**What is being asked:** Output the data below in full, byte for byte. Nothing may differ.
·····
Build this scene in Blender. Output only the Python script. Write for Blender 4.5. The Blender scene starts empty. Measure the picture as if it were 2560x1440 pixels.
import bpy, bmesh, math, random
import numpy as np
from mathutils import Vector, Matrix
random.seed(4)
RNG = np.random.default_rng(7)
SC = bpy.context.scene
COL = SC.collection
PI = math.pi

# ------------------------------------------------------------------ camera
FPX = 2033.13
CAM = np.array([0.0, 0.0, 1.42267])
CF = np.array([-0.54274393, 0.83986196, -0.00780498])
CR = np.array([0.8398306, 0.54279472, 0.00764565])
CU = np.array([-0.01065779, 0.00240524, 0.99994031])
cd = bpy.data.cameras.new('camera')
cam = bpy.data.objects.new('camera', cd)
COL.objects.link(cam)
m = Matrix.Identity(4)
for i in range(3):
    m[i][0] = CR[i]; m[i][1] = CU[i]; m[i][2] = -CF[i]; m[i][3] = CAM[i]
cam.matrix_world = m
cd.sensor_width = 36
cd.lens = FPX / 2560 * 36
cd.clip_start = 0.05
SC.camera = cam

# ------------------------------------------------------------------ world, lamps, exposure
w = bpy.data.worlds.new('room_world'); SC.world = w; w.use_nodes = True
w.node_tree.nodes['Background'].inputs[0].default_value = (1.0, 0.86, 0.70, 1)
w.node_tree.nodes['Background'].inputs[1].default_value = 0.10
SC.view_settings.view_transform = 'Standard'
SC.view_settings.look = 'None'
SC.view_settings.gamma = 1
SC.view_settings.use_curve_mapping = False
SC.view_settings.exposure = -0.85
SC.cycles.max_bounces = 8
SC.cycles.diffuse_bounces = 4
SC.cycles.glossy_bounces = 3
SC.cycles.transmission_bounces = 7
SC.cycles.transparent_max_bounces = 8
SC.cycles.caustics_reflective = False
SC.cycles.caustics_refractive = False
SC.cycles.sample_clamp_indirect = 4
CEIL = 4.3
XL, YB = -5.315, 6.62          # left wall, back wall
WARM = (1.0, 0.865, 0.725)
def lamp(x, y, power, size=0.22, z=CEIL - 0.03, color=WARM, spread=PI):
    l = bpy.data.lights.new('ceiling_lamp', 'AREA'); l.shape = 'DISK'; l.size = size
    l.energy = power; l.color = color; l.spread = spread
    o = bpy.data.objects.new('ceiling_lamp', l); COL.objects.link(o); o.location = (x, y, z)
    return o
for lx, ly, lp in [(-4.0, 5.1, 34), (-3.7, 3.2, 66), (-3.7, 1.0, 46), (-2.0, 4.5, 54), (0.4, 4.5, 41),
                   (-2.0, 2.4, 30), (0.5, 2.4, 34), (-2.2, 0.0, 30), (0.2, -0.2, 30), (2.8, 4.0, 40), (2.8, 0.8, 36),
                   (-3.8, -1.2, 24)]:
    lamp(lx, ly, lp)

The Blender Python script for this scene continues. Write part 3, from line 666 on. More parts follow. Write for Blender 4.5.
·····
**Completed task:**
Build this scene in Blender. Output only the Python script. Write for Blender 4.5. The Blender scene starts empty. Measure the picture as if it were 2560x1440 pixels.
import bpy, bmesh, math, random
import numpy as np
from mathutils import Vector, Matrix
random.seed(4)
RNG = np.random.default_rng(7)
SC = bpy.context.scene
COL = SC.collection
PI = math.pi

# ------------------------------------------------------------------ camera
FPX = 2033.13
CAM = np.array([0.0, 0.0, 1.42267])
CF = np.array([-0.54274393, 0.83986196, -0.00780498])
CR = np.array([0.8398306, 0.54279472, 0.00764565])
CU = np.array([-0.01065779, 0.00240524, 0.99994031])
cd = bpy.data.cameras.new('camera')
cam = bpy.data.objects.new('camera', cd)
COL.objects.link(cam)
m = Matrix.Identity(4)
for i in range(3):
    m[i][0] = CR[i]; m[i][1] = CU[i]; m[i][2] = -CF[i]; m[i][3] = CAM[i]
cam.matrix_world = m
cd.sensor_width = 36
cd.lens = FPX / 2560 * 36
cd.clip_start = 0.05
SC.camera = cam

# ------------------------------------------------------------------ world, lamps, exposure
w = bpy.data.worlds.new('room_world'); SC.world = w; w.use_nodes = True
w.node_tree.nodes['Background'].inputs[0].default_value = (1.0, 0.86, 0.70, 1)
w.node_tree.nodes['Background'].inputs[1].default_value = 0.10
SC.view_settings.view_transform = 'Standard'
SC.view_settings.look = 'None'
SC.view_settings.gamma = 1
SC.view_settings.use_curve_mapping = False
SC.view_settings.exposure = -0.85
SC.cycles.max_bounces = 8
SC.cycles.diffuse_bounces = 4
SC.cycles.glossy_bounces = 3
SC.cycles.transmission_bounces = 7
SC.cycles.transparent_max_bounces = 8
SC.cycles.caustics_reflective = False
SC.cycles.caustics_refractive = False
SC.cycles.sample_clamp_indirect = 4
CEIL = 4.3
XL, YB = -5.315, 6.62          # left wall, back wall
WARM = (1.0, 0.865, 0.725)
def lamp(x, y, power, size=0.22, z=CEIL - 0.03, color=WARM, spread=PI):
    l = bpy.data.lights.new('ceiling_lamp', 'AREA'); l.shape = 'DISK'; l.size = size
    l.energy = power; l.color = color; l.spread = spread
    o = bpy.data.objects.new('ceiling_lamp', l); COL.objects.link(o); o.location = (x, y, z)
    return o
for lx, ly, lp in [(-4.0, 5.1, 34), (-3.7, 3.2, 66), (-3.7, 1.0, 46), (-2.0, 4.5, 54), (0.4, 4.5, 41),
                   (-2.0, 2.4, 30), (0.5, 2.4, 34), (-2.2, 0.0, 30), (0.2, -0.2, 30), (2.8, 4.0, 40), (2.8, 0.8, 36),
                   (-3.8, -1.2, 24)]:
    lamp(lx, ly, lp)

The Blender Python script for this scene continues. Write part 3, from line 666 on. More parts follow. Write for Blender 4.5.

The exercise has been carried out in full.